A deserção das urnas


Homero de Oliveira Costa prof. de Ciência Política da UFRN

            A atual crise no senado, embora seja, em parte, uma crise interna, de gestão administrativa, expressa a meu ver, uma crise que é muito mais ampla: trata-se da própria representação política, que não é específica nem do senado, nem do Brasil, mas, a meu ver, das instituições legislativas. A pergunta importante a fazer quando se trata de discutir representação política é: Afinal, a quem representa os representantes?
            Para exemplificar essa crise de representação política, expressa entre outros aspectos, na descrença nas instituições representativas, creio que os resultados recentes das eleições para o Parlamento Europeu – no qual estão representados muitos países de larga tradição democrática- mostram que a crise é mais ampla.

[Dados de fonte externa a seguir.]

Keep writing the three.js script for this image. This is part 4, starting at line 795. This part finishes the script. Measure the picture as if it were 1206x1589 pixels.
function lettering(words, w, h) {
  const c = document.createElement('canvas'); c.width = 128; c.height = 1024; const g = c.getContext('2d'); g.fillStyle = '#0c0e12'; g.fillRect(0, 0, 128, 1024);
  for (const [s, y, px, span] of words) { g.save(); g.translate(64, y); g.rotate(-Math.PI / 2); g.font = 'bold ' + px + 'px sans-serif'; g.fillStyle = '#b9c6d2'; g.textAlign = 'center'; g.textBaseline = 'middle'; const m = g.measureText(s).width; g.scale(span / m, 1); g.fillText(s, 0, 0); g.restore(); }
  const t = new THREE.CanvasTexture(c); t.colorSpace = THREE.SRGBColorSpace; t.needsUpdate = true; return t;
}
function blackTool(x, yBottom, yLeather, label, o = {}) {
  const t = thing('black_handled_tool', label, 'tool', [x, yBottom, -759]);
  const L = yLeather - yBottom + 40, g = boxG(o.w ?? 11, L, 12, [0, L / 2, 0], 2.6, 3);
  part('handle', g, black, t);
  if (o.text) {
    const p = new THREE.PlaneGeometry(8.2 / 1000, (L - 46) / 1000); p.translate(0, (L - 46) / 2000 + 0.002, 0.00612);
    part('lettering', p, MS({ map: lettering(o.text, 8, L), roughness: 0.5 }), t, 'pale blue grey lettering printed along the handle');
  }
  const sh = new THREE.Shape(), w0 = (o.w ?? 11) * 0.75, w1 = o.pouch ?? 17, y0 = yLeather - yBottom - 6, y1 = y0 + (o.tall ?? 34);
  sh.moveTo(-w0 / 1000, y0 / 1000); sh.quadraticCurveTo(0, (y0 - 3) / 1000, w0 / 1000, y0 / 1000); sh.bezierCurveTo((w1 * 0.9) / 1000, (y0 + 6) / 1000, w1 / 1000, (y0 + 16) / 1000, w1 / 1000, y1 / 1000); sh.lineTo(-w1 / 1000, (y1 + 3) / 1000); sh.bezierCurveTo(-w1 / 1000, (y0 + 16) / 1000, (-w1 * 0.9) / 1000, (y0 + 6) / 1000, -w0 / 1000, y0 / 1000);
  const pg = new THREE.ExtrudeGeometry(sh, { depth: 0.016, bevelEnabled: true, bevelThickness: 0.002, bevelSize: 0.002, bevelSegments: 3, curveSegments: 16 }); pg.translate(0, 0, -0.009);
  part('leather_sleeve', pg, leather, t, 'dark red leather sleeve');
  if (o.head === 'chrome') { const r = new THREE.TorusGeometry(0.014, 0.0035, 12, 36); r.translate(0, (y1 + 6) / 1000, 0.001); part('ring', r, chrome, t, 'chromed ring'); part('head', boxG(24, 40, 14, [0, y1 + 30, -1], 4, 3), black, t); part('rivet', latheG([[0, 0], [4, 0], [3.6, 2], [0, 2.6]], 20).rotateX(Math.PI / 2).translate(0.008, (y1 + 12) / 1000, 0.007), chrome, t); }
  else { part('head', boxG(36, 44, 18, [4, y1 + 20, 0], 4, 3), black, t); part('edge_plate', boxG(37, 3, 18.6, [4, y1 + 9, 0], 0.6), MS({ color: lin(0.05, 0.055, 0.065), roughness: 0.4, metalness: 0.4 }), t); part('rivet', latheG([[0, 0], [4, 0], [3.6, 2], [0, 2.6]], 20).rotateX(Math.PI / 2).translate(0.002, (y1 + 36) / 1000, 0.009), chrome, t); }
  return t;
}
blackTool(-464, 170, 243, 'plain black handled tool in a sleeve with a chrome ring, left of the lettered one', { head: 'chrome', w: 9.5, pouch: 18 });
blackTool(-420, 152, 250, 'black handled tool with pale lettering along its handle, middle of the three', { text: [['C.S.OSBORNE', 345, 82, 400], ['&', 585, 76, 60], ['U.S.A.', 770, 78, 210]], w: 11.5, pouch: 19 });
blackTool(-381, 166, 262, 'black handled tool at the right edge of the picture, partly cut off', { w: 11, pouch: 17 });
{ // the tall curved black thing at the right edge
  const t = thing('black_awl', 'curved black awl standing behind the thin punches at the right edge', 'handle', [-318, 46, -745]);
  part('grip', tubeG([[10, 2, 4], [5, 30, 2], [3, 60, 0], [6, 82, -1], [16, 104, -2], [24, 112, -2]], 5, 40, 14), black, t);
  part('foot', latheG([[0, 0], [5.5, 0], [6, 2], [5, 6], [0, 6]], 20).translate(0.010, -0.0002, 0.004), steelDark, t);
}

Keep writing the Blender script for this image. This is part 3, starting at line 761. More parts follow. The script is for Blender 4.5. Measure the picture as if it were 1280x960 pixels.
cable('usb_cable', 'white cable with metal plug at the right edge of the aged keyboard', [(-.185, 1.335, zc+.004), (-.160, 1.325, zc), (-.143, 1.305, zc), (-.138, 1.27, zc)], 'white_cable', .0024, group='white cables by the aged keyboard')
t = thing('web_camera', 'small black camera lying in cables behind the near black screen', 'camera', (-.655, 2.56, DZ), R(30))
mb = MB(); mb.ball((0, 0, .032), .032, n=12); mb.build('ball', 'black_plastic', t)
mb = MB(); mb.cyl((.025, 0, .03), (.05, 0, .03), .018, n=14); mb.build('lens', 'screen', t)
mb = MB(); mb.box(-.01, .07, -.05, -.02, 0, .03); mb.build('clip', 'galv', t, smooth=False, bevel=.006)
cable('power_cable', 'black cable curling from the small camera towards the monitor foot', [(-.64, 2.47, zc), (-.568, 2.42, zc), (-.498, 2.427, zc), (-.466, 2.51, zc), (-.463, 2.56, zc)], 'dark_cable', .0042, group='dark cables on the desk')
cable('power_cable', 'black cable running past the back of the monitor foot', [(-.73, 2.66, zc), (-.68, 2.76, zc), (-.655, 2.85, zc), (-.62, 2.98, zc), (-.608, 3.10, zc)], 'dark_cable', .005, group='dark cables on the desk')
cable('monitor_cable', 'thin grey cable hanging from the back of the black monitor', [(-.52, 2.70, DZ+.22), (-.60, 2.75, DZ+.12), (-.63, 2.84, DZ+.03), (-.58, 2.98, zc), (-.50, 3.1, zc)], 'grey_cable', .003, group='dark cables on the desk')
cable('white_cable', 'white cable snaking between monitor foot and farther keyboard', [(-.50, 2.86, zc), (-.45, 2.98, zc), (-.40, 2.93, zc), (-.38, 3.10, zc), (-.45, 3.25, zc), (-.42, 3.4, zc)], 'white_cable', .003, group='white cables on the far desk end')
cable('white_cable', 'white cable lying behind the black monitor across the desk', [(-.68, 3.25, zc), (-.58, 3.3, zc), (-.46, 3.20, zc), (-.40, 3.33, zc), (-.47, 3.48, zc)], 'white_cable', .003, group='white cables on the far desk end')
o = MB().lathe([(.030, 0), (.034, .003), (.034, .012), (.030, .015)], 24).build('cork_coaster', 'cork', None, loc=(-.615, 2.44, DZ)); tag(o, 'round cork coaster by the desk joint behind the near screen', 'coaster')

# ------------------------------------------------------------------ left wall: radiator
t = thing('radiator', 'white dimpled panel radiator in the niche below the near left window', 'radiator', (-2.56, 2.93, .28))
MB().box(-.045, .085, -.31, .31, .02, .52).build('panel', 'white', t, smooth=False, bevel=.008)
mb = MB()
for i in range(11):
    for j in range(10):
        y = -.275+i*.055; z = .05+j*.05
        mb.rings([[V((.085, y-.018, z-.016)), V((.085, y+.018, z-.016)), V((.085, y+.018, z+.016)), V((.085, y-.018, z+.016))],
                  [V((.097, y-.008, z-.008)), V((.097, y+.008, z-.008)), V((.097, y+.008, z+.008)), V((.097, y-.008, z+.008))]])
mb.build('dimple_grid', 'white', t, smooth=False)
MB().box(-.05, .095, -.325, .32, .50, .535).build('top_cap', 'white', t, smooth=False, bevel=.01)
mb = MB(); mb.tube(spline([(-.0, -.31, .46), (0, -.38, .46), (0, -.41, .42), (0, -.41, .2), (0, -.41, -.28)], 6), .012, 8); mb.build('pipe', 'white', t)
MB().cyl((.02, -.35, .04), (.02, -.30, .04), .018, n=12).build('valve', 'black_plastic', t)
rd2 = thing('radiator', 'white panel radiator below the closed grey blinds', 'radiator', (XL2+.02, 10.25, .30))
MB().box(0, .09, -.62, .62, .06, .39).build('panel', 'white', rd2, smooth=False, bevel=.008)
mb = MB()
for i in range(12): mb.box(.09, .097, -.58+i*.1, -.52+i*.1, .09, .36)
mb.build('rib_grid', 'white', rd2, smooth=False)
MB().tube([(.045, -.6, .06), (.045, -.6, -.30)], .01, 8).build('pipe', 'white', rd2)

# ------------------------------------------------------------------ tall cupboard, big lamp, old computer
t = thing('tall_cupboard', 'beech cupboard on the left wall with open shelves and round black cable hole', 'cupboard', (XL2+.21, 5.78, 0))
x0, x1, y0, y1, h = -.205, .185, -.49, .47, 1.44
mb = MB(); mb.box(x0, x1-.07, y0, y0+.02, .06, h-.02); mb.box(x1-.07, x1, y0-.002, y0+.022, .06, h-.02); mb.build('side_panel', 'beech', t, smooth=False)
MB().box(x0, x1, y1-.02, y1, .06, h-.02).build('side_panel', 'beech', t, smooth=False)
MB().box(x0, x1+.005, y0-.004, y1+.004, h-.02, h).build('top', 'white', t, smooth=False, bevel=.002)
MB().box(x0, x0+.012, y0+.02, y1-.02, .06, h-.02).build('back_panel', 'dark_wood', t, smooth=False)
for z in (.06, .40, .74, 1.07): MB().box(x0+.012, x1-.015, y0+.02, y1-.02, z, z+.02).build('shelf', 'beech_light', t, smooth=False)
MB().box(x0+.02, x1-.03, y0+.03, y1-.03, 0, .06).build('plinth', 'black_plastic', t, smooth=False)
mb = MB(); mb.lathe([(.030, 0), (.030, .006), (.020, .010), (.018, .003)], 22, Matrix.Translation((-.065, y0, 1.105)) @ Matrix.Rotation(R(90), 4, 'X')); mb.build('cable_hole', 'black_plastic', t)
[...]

           E um dos aspectos relevantes dessa crise de representação são os altos índices de abstenção eleitoral. Considere-se a importância do Parlamento Europeu (criado em l979, com sede em Estrasburgo, na França), que é constituído por 785 deputados, eleitos por sufrágio universal, com mandato de 5 anos, representando 27 países e aproximadamente 500 milhões de pessoas (e 375 milhões de eleitores).  A composição é proporcional à população. O país de maior representação é a Alemanha, com 99 deputados e o menor é Malta, com 5 representantes.    
            O Parlamento, que  se organiza em grupos políticos e não por nacionalidade,  tem atribuições importantes, como àquelas relativas a assuntos econômicos e monetários, adesão de novos países à União Européia, emprego,  leis de defesa do consumidor, proteção ambiental, direitos civis, problemas climáticos, imigração etc. e toma decisões que afetam a vida de milhões de pessoas (ex. aprovação de legislação européia a ser adotada, aprovação do orçamento anual da União Européia etc.).
            Pois bem, o resultado da eleição evidenciou algo que vem ocorrendo desde os anos 1990 (e não apenas para o Parlamento Europeu, mas nas eleições em países europeus de uma maneira geral, com exceção dos que tem voto obrigatório): a diminuição da participação eleitoral. Nas eleições que ocorreram entre os dias 4 e 7 de junho deste ano, a abstenção foi de quase 60% do eleitorado.
            Nas eleições anteriores (mandato para os anos de 2004-2009), como mostrou Lucas Pizuti no artigo “Resultado das eleições européias: abstenção e desconfiança” o resultado mais importante desta eleição foi à abstenção. Segundo o autor, a exemplo do que ocorreu recentemente, também cerca de 60% dos eleitores aptos a votar, se abstiveram (fora os votos nulos e brancos). Esses índices foram maiores especialmente nos “novos países recém-integrados do Leste”, como a Polônia e Eslováquia, por exemplo, que foram em torno de 80%.
            Nas eleições deste ano (2009) segundo Alain Garrigou (prof. de ciência política da Universidade de Paris Quest-Nanterre) em artigo no jornal Le Monde Diplomatique (julho de 2009), chamado sugestivamente de “Eleições vazias”, o índice de abstenção foi mais uma vez, muito alto: atingiu 80,4% na Eslováquia, 75,5% na Polônia, 71,6% na Romênia, 59,5% na França e 56,7% na Alemanha (isso sem considerar os votos brancos e nulos). A Bélgica, por ter voto obrigatório, foi o país que teve maior índice de participação (90,1%), mas em compensação, outros países não atingiram o índice de 20% de participação eleitoral.
            Para Garrigou “Na Europa em geral, o movimento de desafeição pelo exercício de votar está numa ascendente: atingiu 38% dos eleitores europeus em l979; 41% em l984; 41,5% em l989; 43,3% em l994; 50,5% em l999; 54,6% em 2004 e 56,8% em 2009”.
            Se antes, como diz o autor, o sufrágio universal durante muito tempo foi uma instituição que mobilizou os cidadãos “porque acreditavam no seu valor moral e prático”, no qual os representantes tinham grande credibilidade “pensando nas grandes decisões políticas”, essa impressão, afirma, hoje parece ilusória para muitos. Há uma grande descrença nas instituições legislativas e, portanto, na representação política.
             Assim, a continuar essa “desafeição pelo exercício de votar” – e creio que crises como a que está passando o senado brasileiro pode ampliar a descrença, desenha-se, como diz Garrigou “um futuro de regimes democráticos sem eleitores...”.